Information supplied:
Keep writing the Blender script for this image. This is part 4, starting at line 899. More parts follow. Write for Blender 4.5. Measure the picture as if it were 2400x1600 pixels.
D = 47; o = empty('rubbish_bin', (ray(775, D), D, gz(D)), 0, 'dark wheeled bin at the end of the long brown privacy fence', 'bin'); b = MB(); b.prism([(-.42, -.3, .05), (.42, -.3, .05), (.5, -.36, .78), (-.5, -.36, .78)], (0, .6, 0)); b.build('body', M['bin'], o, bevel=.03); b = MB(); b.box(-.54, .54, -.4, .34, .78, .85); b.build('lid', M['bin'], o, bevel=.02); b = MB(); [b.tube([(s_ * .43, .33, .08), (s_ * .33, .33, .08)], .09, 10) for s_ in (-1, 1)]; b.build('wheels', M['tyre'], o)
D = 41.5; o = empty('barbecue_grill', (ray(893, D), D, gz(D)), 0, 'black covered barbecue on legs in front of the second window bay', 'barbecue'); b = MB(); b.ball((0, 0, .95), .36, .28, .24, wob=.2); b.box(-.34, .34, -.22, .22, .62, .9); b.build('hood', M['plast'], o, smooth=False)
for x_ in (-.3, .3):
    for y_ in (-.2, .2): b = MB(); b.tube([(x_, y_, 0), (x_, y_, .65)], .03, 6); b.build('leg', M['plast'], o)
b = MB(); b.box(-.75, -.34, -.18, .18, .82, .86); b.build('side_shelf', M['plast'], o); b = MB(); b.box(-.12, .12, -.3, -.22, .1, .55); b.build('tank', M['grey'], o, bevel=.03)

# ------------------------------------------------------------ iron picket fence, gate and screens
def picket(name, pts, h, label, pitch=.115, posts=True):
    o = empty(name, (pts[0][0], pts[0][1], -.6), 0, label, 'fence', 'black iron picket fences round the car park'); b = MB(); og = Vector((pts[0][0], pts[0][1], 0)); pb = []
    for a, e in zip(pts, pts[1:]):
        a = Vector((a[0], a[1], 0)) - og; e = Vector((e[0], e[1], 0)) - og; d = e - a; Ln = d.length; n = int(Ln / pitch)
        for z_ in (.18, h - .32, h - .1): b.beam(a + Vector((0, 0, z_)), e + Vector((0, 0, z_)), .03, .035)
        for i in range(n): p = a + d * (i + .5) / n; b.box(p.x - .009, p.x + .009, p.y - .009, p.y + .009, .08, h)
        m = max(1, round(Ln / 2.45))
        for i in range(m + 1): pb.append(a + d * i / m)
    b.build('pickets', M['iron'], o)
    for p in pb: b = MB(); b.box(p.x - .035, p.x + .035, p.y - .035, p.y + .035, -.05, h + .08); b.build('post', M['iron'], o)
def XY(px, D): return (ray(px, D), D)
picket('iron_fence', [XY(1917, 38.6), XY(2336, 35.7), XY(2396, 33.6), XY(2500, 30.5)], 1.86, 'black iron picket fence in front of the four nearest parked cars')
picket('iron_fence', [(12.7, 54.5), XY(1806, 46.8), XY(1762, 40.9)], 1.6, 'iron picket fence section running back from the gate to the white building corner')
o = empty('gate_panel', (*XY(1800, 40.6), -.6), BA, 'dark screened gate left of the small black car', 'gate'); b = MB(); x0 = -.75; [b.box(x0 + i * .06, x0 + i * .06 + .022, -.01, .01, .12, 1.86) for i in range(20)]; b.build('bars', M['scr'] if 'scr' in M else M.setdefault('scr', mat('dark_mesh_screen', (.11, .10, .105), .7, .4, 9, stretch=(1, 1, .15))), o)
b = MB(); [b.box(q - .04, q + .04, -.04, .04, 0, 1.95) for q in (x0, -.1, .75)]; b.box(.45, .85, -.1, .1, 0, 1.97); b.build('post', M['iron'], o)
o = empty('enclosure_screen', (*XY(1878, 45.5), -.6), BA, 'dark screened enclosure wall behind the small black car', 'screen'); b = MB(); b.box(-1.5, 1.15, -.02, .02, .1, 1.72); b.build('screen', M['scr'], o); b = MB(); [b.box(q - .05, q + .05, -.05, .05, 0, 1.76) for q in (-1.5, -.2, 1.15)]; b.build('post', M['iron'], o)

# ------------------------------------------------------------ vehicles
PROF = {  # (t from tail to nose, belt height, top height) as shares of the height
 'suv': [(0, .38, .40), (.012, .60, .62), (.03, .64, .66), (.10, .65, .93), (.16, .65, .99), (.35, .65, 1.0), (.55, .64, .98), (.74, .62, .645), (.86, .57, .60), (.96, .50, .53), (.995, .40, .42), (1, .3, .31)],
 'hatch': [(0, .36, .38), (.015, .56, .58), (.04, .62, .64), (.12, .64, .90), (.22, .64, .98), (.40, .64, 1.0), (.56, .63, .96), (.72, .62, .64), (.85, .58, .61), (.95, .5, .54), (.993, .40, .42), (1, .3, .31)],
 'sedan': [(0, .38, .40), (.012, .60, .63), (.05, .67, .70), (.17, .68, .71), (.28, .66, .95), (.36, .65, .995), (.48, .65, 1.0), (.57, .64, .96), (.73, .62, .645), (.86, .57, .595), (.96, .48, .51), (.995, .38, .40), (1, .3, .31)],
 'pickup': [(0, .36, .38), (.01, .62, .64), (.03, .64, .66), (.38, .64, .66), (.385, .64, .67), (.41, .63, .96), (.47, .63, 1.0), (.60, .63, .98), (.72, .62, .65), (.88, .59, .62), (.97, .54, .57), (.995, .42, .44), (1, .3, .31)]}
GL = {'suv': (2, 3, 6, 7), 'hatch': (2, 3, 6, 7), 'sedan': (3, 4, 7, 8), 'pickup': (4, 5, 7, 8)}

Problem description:
Faithfully transcribe the whole of the data.

Solution:
Keep writing the Blender script for this image. This is part 4, starting at line 899. More parts follow. Write for Blender 4.5. Measure the picture as if it were 2400x1600 pixels.
D = 47; o = empty('rubbish_bin', (ray(775, D), D, gz(D)), 0, 'dark wheeled bin at the end of the long brown privacy fence', 'bin'); b = MB(); b.prism([(-.42, -.3, .05), (.42, -.3, .05), (.5, -.36, .78), (-.5, -.36, .78)], (0, .6, 0)); b.build('body', M['bin'], o, bevel=.03); b = MB(); b.box(-.54, .54, -.4, .34, .78, .85); b.build('lid', M['bin'], o, bevel=.02); b = MB(); [b.tube([(s_ * .43, .33, .08), (s_ * .33, .33, .08)], .09, 10) for s_ in (-1, 1)]; b.build('wheels', M['tyre'], o)
D = 41.5; o = empty('barbecue_grill', (ray(893, D), D, gz(D)), 0, 'black covered barbecue on legs in front of the second window bay', 'barbecue'); b = MB(); b.ball((0, 0, .95), .36, .28, .24, wob=.2); b.box(-.34, .34, -.22, .22, .62, .9); b.build('hood', M['plast'], o, smooth=False)
for x_ in (-.3, .3):
    for y_ in (-.2, .2): b = MB(); b.tube([(x_, y_, 0), (x_, y_, .65)], .03, 6); b.build('leg', M['plast'], o)
b = MB(); b.box(-.75, -.34, -.18, .18, .82, .86); b.build('side_shelf', M['plast'], o); b = MB(); b.box(-.12, .12, -.3, -.22, .1, .55); b.build('tank', M['grey'], o, bevel=.03)

# ------------------------------------------------------------ iron picket fence, gate and screens
def picket(name, pts, h, label, pitch=.115, posts=True):
    o = empty(name, (pts[0][0], pts[0][1], -.6), 0, label, 'fence', 'black iron picket fences round the car park'); b = MB(); og = Vector((pts[0][0], pts[0][1], 0)); pb = []
    for a, e in zip(pts, pts[1:]):
        a = Vector((a[0], a[1], 0)) - og; e = Vector((e[0], e[1], 0)) - og; d = e - a; Ln = d.length; n = int(Ln / pitch)
        for z_ in (.18, h - .32, h - .1): b.beam(a + Vector((0, 0, z_)), e + Vector((0, 0, z_)), .03, .035)
        for i in range(n): p = a + d * (i + .5) / n; b.box(p.x - .009, p.x + .009, p.y - .009, p.y + .009, .08, h)
        m = max(1, round(Ln / 2.45))
        for i in range(m + 1): pb.append(a + d * i / m)
    b.build('pickets', M['iron'], o)
    for p in pb: b = MB(); b.box(p.x - .035, p.x + .035, p.y - .035, p.y + .035, -.05, h + .08); b.build('post', M['iron'], o)
def XY(px, D): return (ray(px, D), D)
picket('iron_fence', [XY(1917, 38.6), XY(2336, 35.7), XY(2396, 33.6), XY(2500, 30.5)], 1.86, 'black iron picket fence in front of the four nearest parked cars')
picket('iron_fence', [(12.7, 54.5), XY(1806, 46.8), XY(1762, 40.9)], 1.6, 'iron picket fence section running back from the gate to the white building corner')
o = empty('gate_panel', (*XY(1800, 40.6), -.6), BA, 'dark screened gate left of the small black car', 'gate'); b = MB(); x0 = -.75; [b.box(x0 + i * .06, x0 + i * .06 + .022, -.01, .01, .12, 1.86) for i in range(20)]; b.build('bars', M['scr'] if 'scr' in M else M.setdefault('scr', mat('dark_mesh_screen', (.11, .10, .105), .7, .4, 9, stretch=(1, 1, .15))), o)
b = MB(); [b.box(q - .04, q + .04, -.04, .04, 0, 1.95) for q in (x0, -.1, .75)]; b.box(.45, .85, -.1, .1, 0, 1.97); b.build('post', M['iron'], o)
o = empty('enclosure_screen', (*XY(1878, 45.5), -.6), BA, 'dark screened enclosure wall behind the small black car', 'screen'); b = MB(); b.box(-1.5, 1.15, -.02, .02, .1, 1.72); b.build('screen', M['scr'], o); b = MB(); [b.box(q - .05, q + .05, -.05, .05, 0, 1.76) for q in (-1.5, -.2, 1.15)]; b.build('post', M['iron'], o)

# ------------------------------------------------------------ vehicles
PROF = {  # (t from tail to nose, belt height, top height) as shares of the height
 'suv': [(0, .38, .40), (.012, .60, .62), (.03, .64, .66), (.10, .65, .93), (.16, .65, .99), (.35, .65, 1.0), (.55, .64, .98), (.74, .62, .645), (.86, .57, .60), (.96, .50, .53), (.995, .40, .42), (1, .3, .31)],
 'hatch': [(0, .36, .38), (.015, .56, .58), (.04, .62, .64), (.12, .64, .90), (.22, .64, .98), (.40, .64, 1.0), (.56, .63, .96), (.72, .62, .64), (.85, .58, .61), (.95, .5, .54), (.993, .40, .42), (1, .3, .31)],
 'sedan': [(0, .38, .40), (.012, .60, .63), (.05, .67, .70), (.17, .68, .71), (.28, .66, .95), (.36, .65, .995), (.48, .65, 1.0), (.57, .64, .96), (.73, .62, .645), (.86, .57, .595), (.96, .48, .51), (.995, .38, .40), (1, .3, .31)],
 'pickup': [(0, .36, .38), (.01, .62, .64), (.03, .64, .66), (.38, .64, .66), (.385, .64, .67), (.41, .63, .96), (.47, .63, 1.0), (.60, .63, .98), (.72, .62, .65), (.88, .59, .62), (.97, .54, .57), (.995, .42, .44), (1, .3, .31)]}
GL = {'suv': (2, 3, 6, 7), 'hatch': (2, 3, 6, 7), 'sedan': (3, 4, 7, 8), 'pickup': (4, 5, 7, 8)}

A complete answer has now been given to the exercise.